(EXERCISE GOAL):
Copy each line that holds "from".

(INFORMATION SUPPLIED):
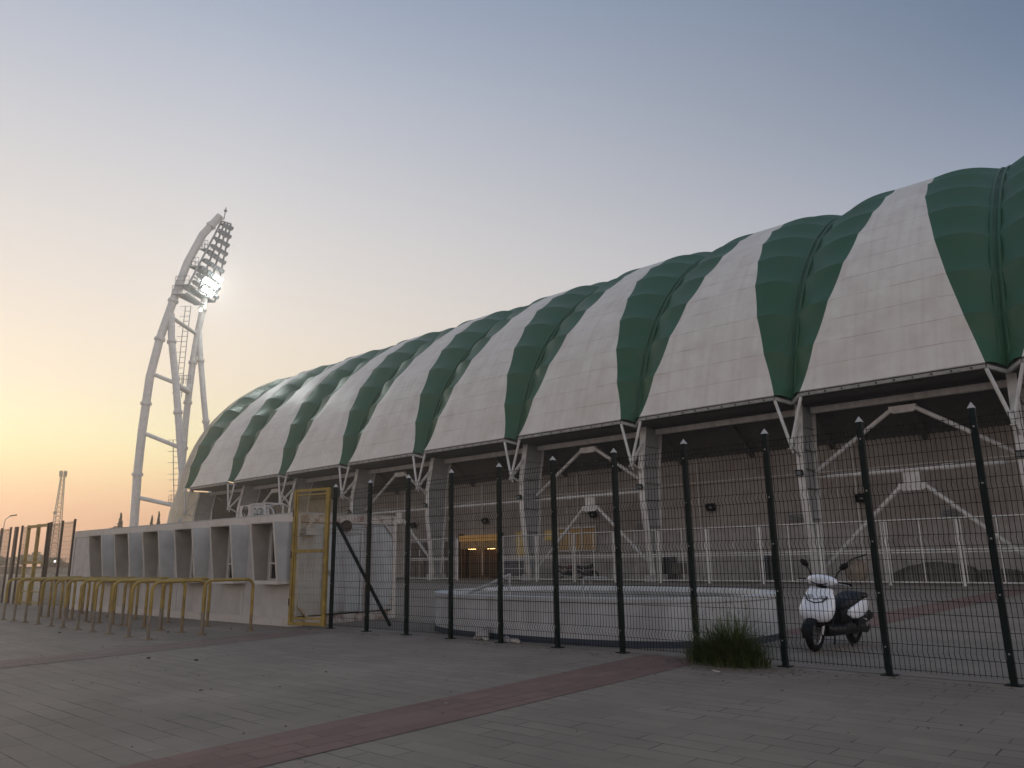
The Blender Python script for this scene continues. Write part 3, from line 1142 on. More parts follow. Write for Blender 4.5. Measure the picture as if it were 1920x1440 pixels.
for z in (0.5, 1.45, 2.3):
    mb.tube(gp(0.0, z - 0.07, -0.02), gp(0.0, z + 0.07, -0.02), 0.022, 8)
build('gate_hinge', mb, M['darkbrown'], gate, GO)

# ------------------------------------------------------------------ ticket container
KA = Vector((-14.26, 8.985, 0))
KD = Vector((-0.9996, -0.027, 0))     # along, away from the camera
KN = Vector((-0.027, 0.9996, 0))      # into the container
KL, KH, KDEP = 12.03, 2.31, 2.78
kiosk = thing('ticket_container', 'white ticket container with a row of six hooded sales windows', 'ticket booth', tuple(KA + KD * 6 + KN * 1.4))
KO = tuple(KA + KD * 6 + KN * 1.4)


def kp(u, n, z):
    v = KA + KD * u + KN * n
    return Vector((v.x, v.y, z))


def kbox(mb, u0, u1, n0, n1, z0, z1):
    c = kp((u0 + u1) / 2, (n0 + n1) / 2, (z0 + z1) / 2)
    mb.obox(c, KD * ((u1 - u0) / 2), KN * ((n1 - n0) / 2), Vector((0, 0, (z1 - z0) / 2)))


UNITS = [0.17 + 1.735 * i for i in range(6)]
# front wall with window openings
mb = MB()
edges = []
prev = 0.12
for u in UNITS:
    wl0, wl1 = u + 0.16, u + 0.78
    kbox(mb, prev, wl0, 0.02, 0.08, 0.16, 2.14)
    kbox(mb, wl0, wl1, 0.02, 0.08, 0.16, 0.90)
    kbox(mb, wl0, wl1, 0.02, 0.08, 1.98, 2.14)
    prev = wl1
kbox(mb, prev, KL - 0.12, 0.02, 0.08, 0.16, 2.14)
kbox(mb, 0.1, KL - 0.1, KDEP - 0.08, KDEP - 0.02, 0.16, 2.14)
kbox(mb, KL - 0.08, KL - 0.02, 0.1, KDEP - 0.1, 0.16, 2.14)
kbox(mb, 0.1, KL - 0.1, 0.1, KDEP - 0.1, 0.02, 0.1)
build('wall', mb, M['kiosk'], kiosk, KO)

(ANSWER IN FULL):
The Blender Python script for this scene continues. Write part 3, from line 1142 on. More parts follow. Write for Blender 4.5. Measure the picture as if it were 1920x1440 pixels.
KD = Vector((-0.9996, -0.027, 0))     # along, away from the camera